Tom Morgan is from Bristol, England. Very recently, he flew 8,000 feet in the air with the help of a simple camping chair and the helium-filled balloons. The BBC reported that Morgan referred to the experience as “magical.”

First, Morgan tried to complete his daring adventure in Botswana, but the weather simply wasn’t working in his favor.

The problem was finding a good weather window and it was difficult to protect the balloons as they kept bursting.”
After a few tries in Botswana, Morgan and his team moved to South Africa, specifically their base slightly north of Johannesburg. They had just sufficient helium for another attempt, and it was a success.

Now that the initial flight with helium balloons was a success, Tom has high hopes for the future.

He would love to create a three-day race involving the racer strapped to a chair and flying with help from helium balloons.

It’s going to be a three-day, long distance, floating adventure under party balloons on a chair… probably the silliest air race

Apparently, the voice of reason, Buddy, insisted that they do “full-on planning” for anything else in the future, something he also said before Tom did the full test in South Africa. Tom takes a joking tone with his agreement:

“This IS full on planning. Lots of support systems, like what we’re going to be sitting on, what kind of sandwiches do we need.”

During the planning phase, the Adventurists had plenty to figure out.

Before doing a race, Tom says they would have even more to organize.
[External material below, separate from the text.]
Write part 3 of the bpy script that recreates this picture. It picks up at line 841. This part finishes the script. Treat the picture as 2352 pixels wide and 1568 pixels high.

We actually do have to figure out how you go to the toilet from 20,000 feet strapped into the chair. What happens if all the balloons burst?”

For the test run, Tom chose Botswana because of its location. There is plenty of open space, and because it is in the middle of a continent, there shouldn’t have been too many issues related to the air.

One of their team members, Mr. Kester, an aerial guru, explained just how different this experience was from others:

When you’re developing things, you normally spend some time working stuff out. Whereas at the moment, it feels very much like we’re going to turn up in Botswana, with a load of balloons, and give it a go.”

While Kester may have had a point about planning to some extent, the team did spend two days before their initial test inflating 100 balloons with helium.

The experience of flying through the air in a chair with helium balloons was unique for Tom.

According to BBC News, Tom felt “somewhere between terrified and elated.”

After he reached the height they wanted:“I had to keep my cool and start gradually cutting the balloons.”

The event manager Matthew Dickens, admitted to CBS:

“We weren’t even sure Tom would come back alive. We didn’t think he was going to manage it. But yeah, he got there in the end.”